Almeja, portanto, a condenação da Ré em consequência da manutenção da resolução dos contratos.

No entanto, afigura-se-nos aqui que – tal como se escreve na sentença – a ação de impugnação é uma ação de simples apreciação, pelo que não abarca a possibilidade de ser proferida uma condenação da Ré Massa Insolvente, nem mesmo por via de um pedido subsidiário. Aliás, qualquer condenação que implicasse um novo encargo para a massa insolvente não poderia prescindir do contraditório dos credores, contraditório que nesta acção está absolutamente ausente.

Donde que, também neste segmento, o recurso improceda.

Pelo exposto, ainda que por fundamentação não inteiramente coincidente, julgam a apelação improcedente e confirmam a sentença recorrida.

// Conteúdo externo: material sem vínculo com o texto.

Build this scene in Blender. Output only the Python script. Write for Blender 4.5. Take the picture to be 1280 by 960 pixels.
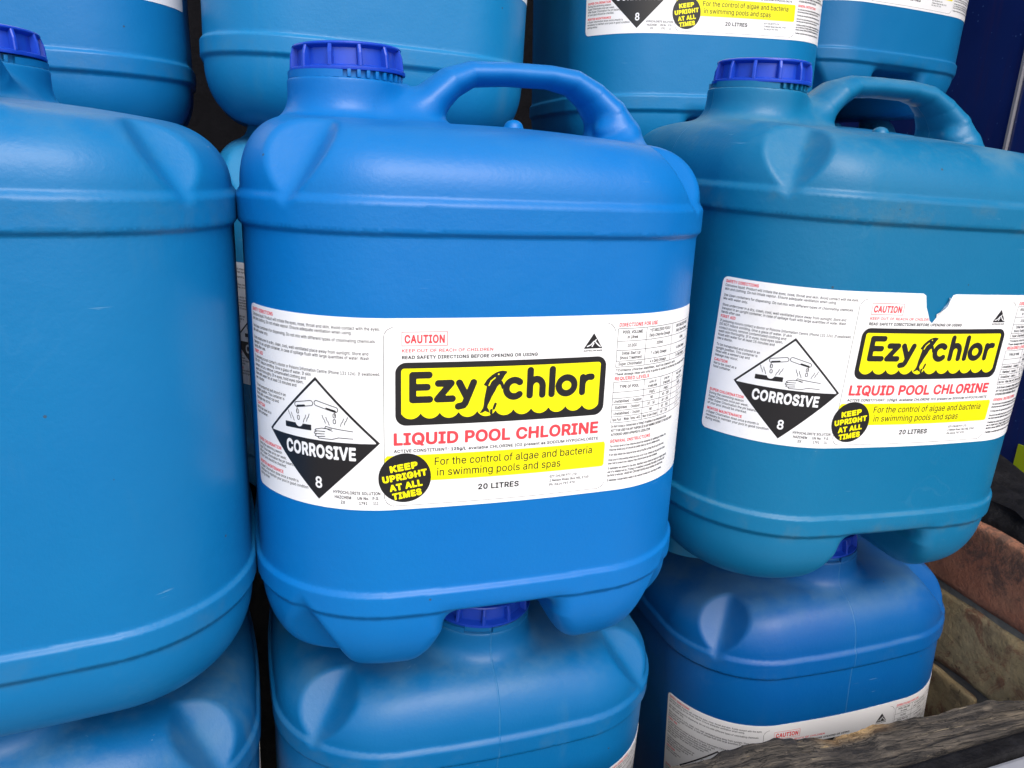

Custas pela A. e apelante.

               Coimbra, 9 de Março de 2021

Sumário:

O excesso manifesto das obrigações do insolvente a que se alude na alínea h) do nº 1 do art.º 121º do CIRE tem de resultar objetivamente dos termos negócio, significando um desequilíbrio ou desproporção flagrante a partir da simples análise desses termos.